An amping up. Exactly. We’ve gotta go somewhere else we haven’t been. Also just to get a jump scare out of it was hard because she’s just floating on this rope, sort of dreamy and sort of low energy and almost trippy. It was fine, but we realized it should have a jolt of adrenaline rather than a kind of a toke on a joint, which is what it sort of felt like. The note kept coming back: “It’s just too long, it’s too long, it’s too long.”

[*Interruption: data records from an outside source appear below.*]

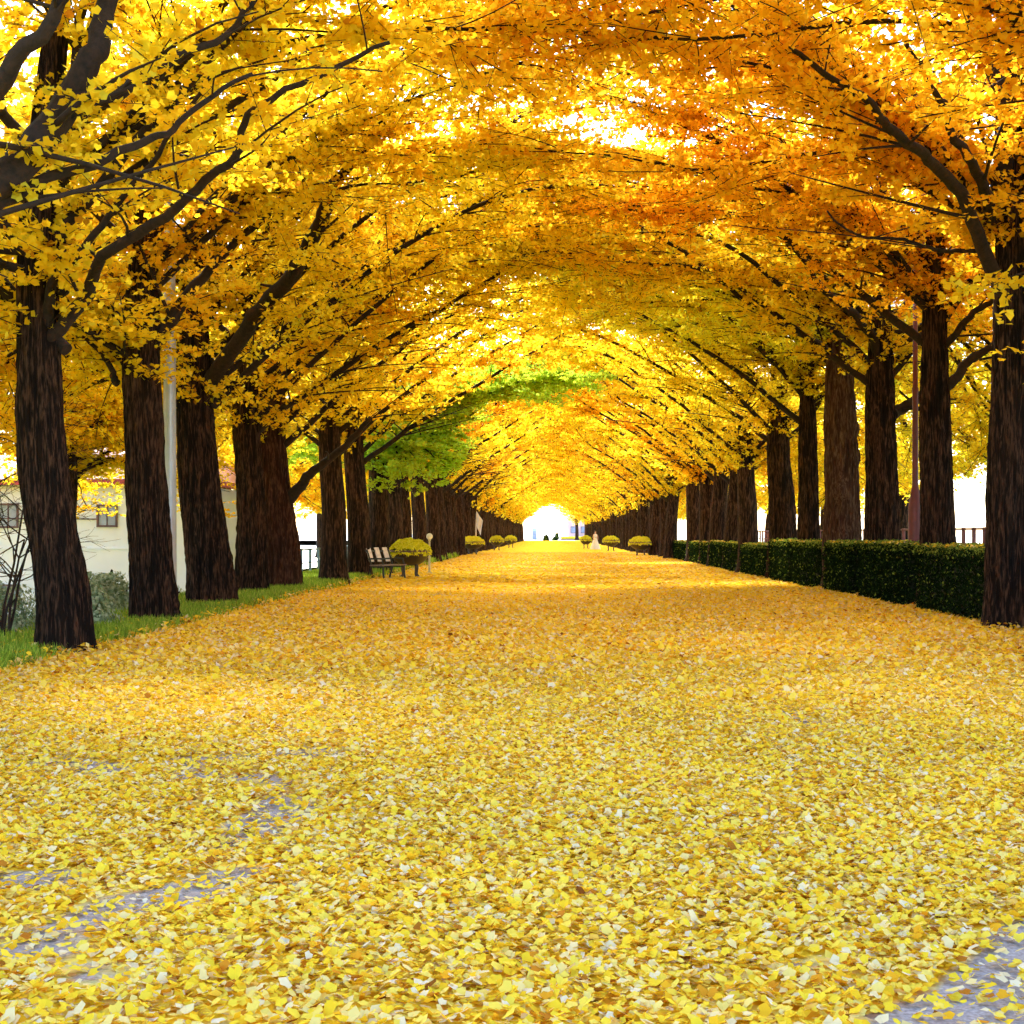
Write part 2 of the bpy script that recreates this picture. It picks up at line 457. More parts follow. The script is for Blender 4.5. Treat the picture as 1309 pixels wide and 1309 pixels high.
# ---- left row, near
x, y = -6.2, 12.0; fd = F / y
lim = [limb_px((x, y), fd, [(-225, 420), (-110, 330), (0, 240), (60, 150), (115, 92), (165, 20), (215, -90), (290, -190)], .22, .05),
       limb_px((x, y), fd, [(85, 125), (150, 98), (210, 82), (290, 22), (380, -30)], .075, .02, [.8, .9, 1.0, 1.1, 1.2]),
       limb_px((x, y), fd, [(-225, 400), (-90, 330), (0, 275), (80, 215), (180, 150), (240, 120), (320, 60)], .085, .02),
       limb_px((x, y), fd, [(-225, 300), (-120, 180), (-20, 100), (60, 20), (140, -90)], .16, .03, [0, -.3, -.5, -.8, -1])]
lim += generic_limbs(101, 1)[6:]
make_tree(x, y, lim, [(0, 0, -.1), (0, 0, 2), (-.1, 0, 5), (.1, 0, 10)], .42, 101, 1, 'nearest left tree, only its thick dark limbs reaching in at the top left corner', rowL, OCH, per=22)

x, y = base_xy(85, 102); y = F / 102
lim = [limb_px((x, y), 102, [(55, 445), (95, 385), (150, 330), (235, 250), (300, 195), (350, 152), (430, 95), (520, 40)], .095, .022, [0, -.3, -.8, -1.4, -1.8, -2, -2.2, -2.4]),
       limb_px((x, y), 102, [(60, 430), (75, 370), (110, 330), (160, 290), (230, 200), (300, 90)], .08, .02, [0, -.3, -.5, -.8, -1.2, -1.8]),
       limb_px((x, y), 102, [(50, 440), (20, 400), (-40, 340), (-120, 300)], .1, .03, [0, .2, .4, .6])] + generic_limbs(102, 1)[3:]
make_tree(x, y, lim, [(0, 0, -.15), (-.06, 0, .8), (-.28, 0, 2.2), (-.36, 0, 3.8), (-.3, 0, 6), (.1, 0, 10)], .33, 102, 1, 'leaning tree with deeply furrowed trunk on the grass by the left edge', rowL, OCH, per=26, flare=.12)

x, y = base_xy(200, 77)
lim = [limb_px((x, y), 77, [(190, 450), (225, 390), (270, 330), (330, 270), (400, 200), (470, 140)], .13, .025, [0, .2, .5, .8, 1.2, 1.6]),
       limb_px((x, y), 77, [(150, 490), (140, 480), (110, 440), (60, 420)], .07, .02, [0, 0, .2, .5])] + generic_limbs(103, 1)[4:]
make_tree(x, y, lim, [(0, 0, -.1), (-.1, 0, 1.2), (-.2, 0, 3), (-.25, 0, 5), (0, 0, 10)], .37, 103, 1, 'thick dark trunk just left of the pale blue grey lamp post', rowL, OCH, flare=.25)

x, y = base_xy(272, 63)
lim = [limb_px((x, y), 63, [(262, 500), (285, 455), (320, 400), (350, 355), (380, 310), (400, 272), (417, 243)], .17, .12, [0, -.8, -1.8, -2.6, -3.4, -3.8, -4.2]),
       limb_px((x, y), 63, [(417, 243), (450, 200), (480, 170), (540, 110)], .1, .02, [-4.2, -4.4, -4.6, -5])] + generic_limbs(104, 1)[1:]
make_tree(x, y, lim, [(0, 0, -.1), (-.08, 0, 1), (-.3, 0, 3), (-.4, 0, 5), (-.3, 0, 9)], .47, 104, 1, 'tree right of the pale lamp post, one thick bare limb slanting up rightwards', rowL, YEL, flare=.2)

x, y = base_xy(322, 53)
make_tree(x, y, generic_limbs(105, 1), [(0, 0, -.1), (0, 0, 2), (-.15, 0, 5), (0, 0, 10)], .39, 105, 1, 'left row trunk half hidden behind the reddish forked trunk', rowL, OCH, hi=True, flare=.15)
x, y = base_xy(360, 49)
lim = [limb_px((x, y), 49, [(368, 640), (385, 618), (410, 590), (440, 572), (480, 540)], .17, .06, [0, -.3, -.5, -.6, -.8])] + generic_limbs(106, 1)
make_tree(x, y, lim, [(0, 0, -.1), (-.05, 0, 1.5), (-.25, 0, 3.2), (-.3, 0, 5), (0, 0, 10)], .50, 106, 1, 'reddish brown trunk with a low limb forking off to the right', rowL, YEL, bark=barkmat('bark_reddish', (.006, .002, .0015), (.038, .013, .008), (.17, .08, .05)), flare=.12)

# ---- right row, near
x, y = 7.5, 16.0
make_tree(x, y, generic_limbs(201, -1, lift=1.5)[1:], [(0, 0, -.1), (0, 0, 3), (0, 0, 6), (-.2, 0, 10)], .45, 201, -1, 'orange leaved tree whose boughs alone reach in at the top right corner', rowR, ORG, per=24)

x, y = base_xy(1296, 82)
lim = [limb_px((x, y), 82, [(1285, 380), (1258, 335), (1235, 270), (1200, 225), (1165, 195), (1130, 165), (1090, 135), (1050, 105), (980, 60)], .13, .03, [0, -.5, -1.2, -1.9, -2.4, -2.8, -3, -3.2, -3.4]),
       limb_px((x, y), 82, [(1265, 290), (1245, 235), (1215, 185), (1178, 122), (1150, 60)], .11, .03, [0, -1.2, -2, -2.6, -3]),
       limb_px((x, y), 82, [(1180, 118), (1200, 125), (1240, 140), (1260, 200)], .04, .03, [-.5, -.4, -.2, 0]),
       limb_px((x, y), 82, [(1255, 320), (1200, 306), (1150, 292), (1100, 275), (1050, 258)], .04, .015, [0, -.2, -.4, -.5, -.6]),
       limb_px((x, y), 82, [(1275, 250), (1280, 150), (1250, 60), (1215, 0), (1190, -60)], .17, .06, [0, -.2, -.3, -.4, -.5])] + generic_limbs(202, -1, lift=1.2)[3:]
make_tree(x, y, lim, [(0, 0, -.1), (0, 0, 2), (.02, 0, 4), (.0, 0, 6), (-.05, 0, 8), (.1, 0, 11)], .44, 202, -1, 'big dark tree at the right edge, standing before the hedge end', rowR, ORG, flare=.12, per=26, tz=5.1)

x, y = base_xy(1198, 64)
lim = [limb_px((x, y), 64, [(1205, 500), (1230, 478), (1255, 462), (1290, 450)], .12, .06, [0, -.1, -.1, 0]),
       limb_px((x, y), 64, [(1195, 460), (1215, 440), (1245, 408), (1270, 385)], .10, .05, [0, -.2, -.3, -.4])] + generic_limbs(203, -1, lift=1.7)
make_tree(x, y, lim, [(0, 0, -.1), (0, 0, 2), (-.05, 0, 5), (0, 0, 10)], .37, 203, -1, 'dark trunk behind the hedge just right of the dark red lamp post', rowR, ORG, flare=.15, tz=5.7)

x, y = base_xy(1128, 54)
lim = [limb_px((x, y), 54, [(1125, 500), (1115, 440), (1090, 400), (1060, 368), (1040, 350), (1010, 320), (960, 280)], .13, .03, [0, -.3, -1, -2, -2.4, -3, -3.6]),
       limb_px((x, y), 54, [(1140, 530), (1160, 512), (1185, 500)], .16, .1, [0, .1, .2])] + generic_limbs(204, -1, lift=1.2)
make_tree(x, y, lim, [(0, 0, -.1), (0, 0, 2), (-.05, 0, 5), (0, 0, 10)], .43, 204, -1, 'dark brown trunk behind the hedge just left of the dark red lamp post', rowR, OCH, flare=.15, tz=5.2)

x, y = base_xy(1076, 48)
lim = [limb_px((x, y), 48, [(1060, 450), (1045, 440), (990, 410), (940, 370), (880, 328), (815, 275), (750, 240)], .09, .025, [-.2, -1.2, -2.6, -3.8, -4.6, -5.4, -6])] + generic_limbs(205, -1, lift=2.2)
make_tree(x, y, lim, [(0, 0, -.1), (0, 0, 2), (-.05, 0, 5), (-.1, 0, 8), (0, 0, 10)], .54, 205, -1, 'paler knotted gnarled trunk, the roughest of the right row, behind the hedge', rowR, GRN, bark=M_bark2, knots=12, flare=.02, tz=6.3)

x, y = base_xy(1034, 42.5)
make_tree(x, y, generic_limbs(206, -1, lift=1.2), [(0, 0, -.1), (0, 0, 2), (-.05, 0, 5), (0, 0, 10)], .35, 206, -1, 'slim dark trunk next left of the pale knotted trunk in the right row', rowR, GRN, flare=.1, tz=5.2)
x, y = base_xy(998, 38.5)
make_tree(x, y, generic_limbs(207, -1, lift=0.6), [(0, 0, -.1), (.05, 0, 2), (-.1, 0, 5), (0, 0, 10)], .48, 207, -1, 'broad dark trunk where the tall hedge steps down, second left of the knotted trunk', rowR, YEL, flare=.1, tz=4.5)

# ---- shared variants (each first placed itself)
VAR = {}
def variant(kind, k, side):
    key = (kind, k, side)
    return VAR.get(key)

def place(px, fd, r, k, side, label, group, color, far=False, xo=None):
    """r: wanted trunk radius"""
    x, y = base_xy(px, fd) if xo is None else (xo, F / fd)
    key = ('far' if far else 'mid', k, side)
    if key not in VAR:
        sd = 300 + k * 7 + (0 if side > 0 else 50) + (500 if far else 0)
        t = make_tree(x, y, generic_limbs(sd, side, n_in=5, n_top=1), [(0, 0, -.1), (random.uniform(-.05, .05), 0, 2), (random.uniform(-.2, .2), 0, 5), (0, 0, 10)], .42, sd, side, label, group, color,
                      hi=False, tz=(4.4 if side > 0 else 3.9) if not far else 3.3, arch=6.85 if not far else 5.1, leaf=.12 if not far else .19, per=24 if not far else 7)
        VAR[key] = t
        return t
    s = random.uniform(.94, 1.06)
    return copy_tree(VAR[key], x, y, random.uniform(-.16, .16), (s * r / .42 if r < .38 else s, s * random.uniform(.95, 1.15), s * random.uniform(.96, 1.05)), label, group, color)

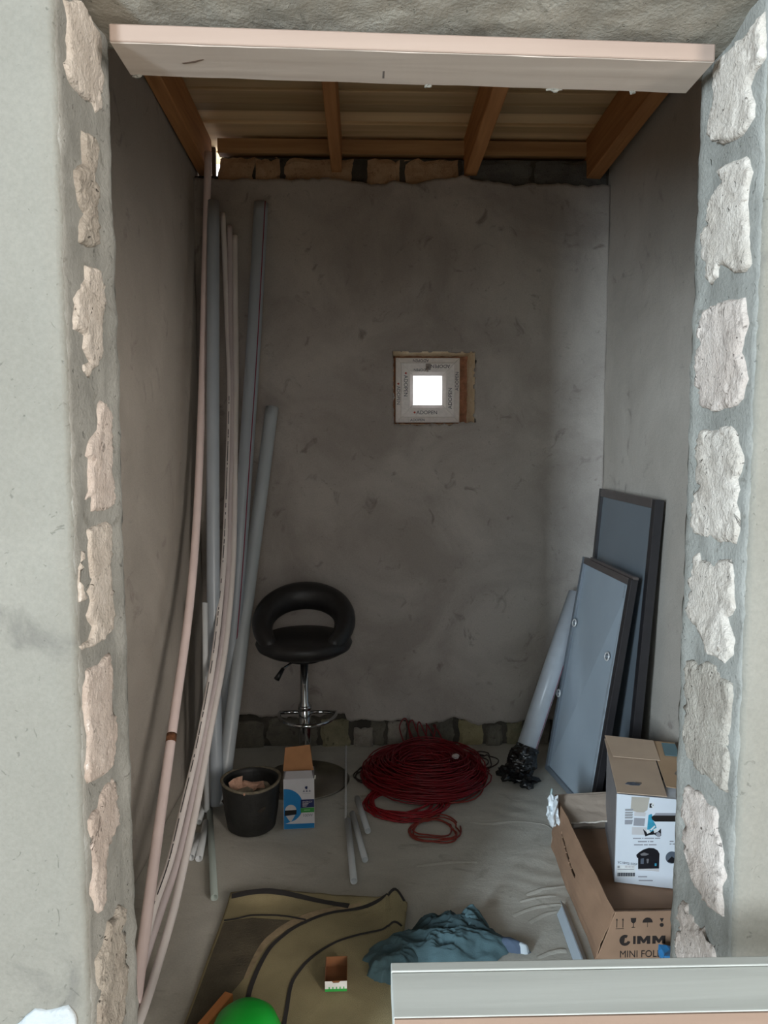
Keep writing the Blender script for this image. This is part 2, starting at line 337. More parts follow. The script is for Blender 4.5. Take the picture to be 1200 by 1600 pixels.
sm = [M_STONE, M_STONE3, M_STONE, M_STONE2, M_STONE, M_STONE, M_STONE2, M_STONE2, M_STONE3]
for i, p in enumerate(LSTONES):
    chunk('stone', p, lambda u, v, h: (XL + 0.001 + h, u, v), 0.006, sm[i], wf, rough=0.006 if i in (1, 8) else 0.0025)
sm = [M_STONE, M_STONE, M_STONE2, M_STONE, M_STONE, M_STONE3, M_STONE2, M_STONE2]
for i, p in enumerate(RSTONES):
    chunk('stone', p, lambda u, v, h: (XR - 0.001 - h, u, v), 0.006, sm[i], wf, rough=0.004 if i != 5 else 0.003)
# scaling of white render at the foot of the left pier, with a broken hollow beside it
wp = [(-0.62, 0.60), (-0.54, 0.655), (-0.505, 0.668), (-0.48, 0.690), (-0.455, 0.688), (-0.432, 0.693), (-0.422, 0.680), (-0.420, 0.664), (-0.412, 0.655), (-0.414, 0.60), (-0.45, 0.55), (-0.6, 0.5)]
chunk('render_patch', [(a, b) for a, b in wp], lambda u, v, h: (u, YF - 0.004 - h*0.4, v), 0.004, plain('white_render', srgb(168, 173, 175), 0.9, var=0.05, bump=0.3), wf, rough=0.002)

# ------------------------------------------------------------------ the small room: side walls, back wall, floor
def side_fn(xw, sgn):
    def fn(u, v):
        y = YI + (WB+0.25-YI)*u; z = 3.05*v
        return (xw + sgn*0.006*fbm(xw, y, z, 2.5, 4), y, z)
    return fn
def outward(o, sx):
    nx = sum(p.normal.x for p in o.data.polygons)
    if nx*sx > 0: o.data.flip_normals()      # faces look into the room, thickness grows away from it
    solidify(o, 0.14, -1)
wl = struct(obj('wall_left', grid(side_fn(WL, 1), 80, 100), M_INL, None, True), 'plastered left wall of the small room'); outward(wl, -1)
wr = struct(obj('wall_right', grid(side_fn(WR, -1), 80, 100), M_INL, None, True), 'plastered right wall of the small room'); outward(wr, 1)
# window opening in the back wall: x 0.137..0.535, z 1.611..1.965
HX0, HX1, HZ0, HZ1 = 0.137, 0.535, 1.613, 1.963
def zt(x): return 2.755 + 0.03*fbm(x, 1.7, 0, 5, 5) - 0.01*(x > 0.5)
def zb(x): return 0.135 + 0.035*fbm(x, 5.7, 0, 6, 5) + (0.03 if x < -0.1 else 0)
def py(x, z): return WB + 0.006*fbm(x, 3.3, z, 3, 5) + 0.002*fbm(x, 9.3, z, 25, 3)
def jag(t, s): return 0.006*fbm(t, s, 0.3, 45, 5)
def inwin(z): return max(0.0, min(1.0, min((z-HZ0), (HZ1-z))/0.02))
def lin(a, b, n): return [a+(b-a)*i/n for i in range(n)]
cxs = lin(WL, HX0, 90) + lin(HX0, HX1, 60) + lin(HX1, WR, 60) + [WR]
NR = (100, 50, 55)
def row(x, j):
    if j < NR[0]: return zb(x) + (HZ0-zb(x))*j/NR[0]
    if j < NR[0]+NR[1]: return HZ0 + (HZ1-HZ0)*(j-NR[0])/NR[1]
    return HZ1 + (zt(x)-HZ1)*(j-NR[0]-NR[1])/NR[2]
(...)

Because of the way it was blocked, we knew we couldn’t put a jump scare in it because as soon as you did a time leap, you’d lose all the tension and you’d lose context of where she was ‘cause you’ve only got one character to follow. So there was nowhere to really cut to. So we had to stay with Rain’s character the entire time. There was a lot to do in the mechanics of it. We couldn’t really compress. So yeah, it was a challenge just to make it as lean as possible, but we realized that one of the ways in which people kept saying “make it quicker” and what we realized what they were saying is “we’re confused.” We couldn’t really make it that much quicker, but we tried to make it much clearer and by making it clearer, hopefully the sense that this is taking too long was sort of mediated. I’d say we worked most on that section than any other section of the film right up until the, the very, very, very end.

Also making it go from kind of a trippy ending to more action-packed - certainly even if it’s longer - would make it feel shorter.

Yes, exactly. And if you give them a sugar hit from a pure, cinematic standpoint, just the fact that there is almost no lines of dialogue at all for 15 minutes of the movie is kind of pleasing.

And pleasing to the audience. Jake, thank you so much for your time. It was really great talking to you about this movie. Congratulations.

Thanks. It’s a pleasure. I hope we get to do it again it’ll be zombies next.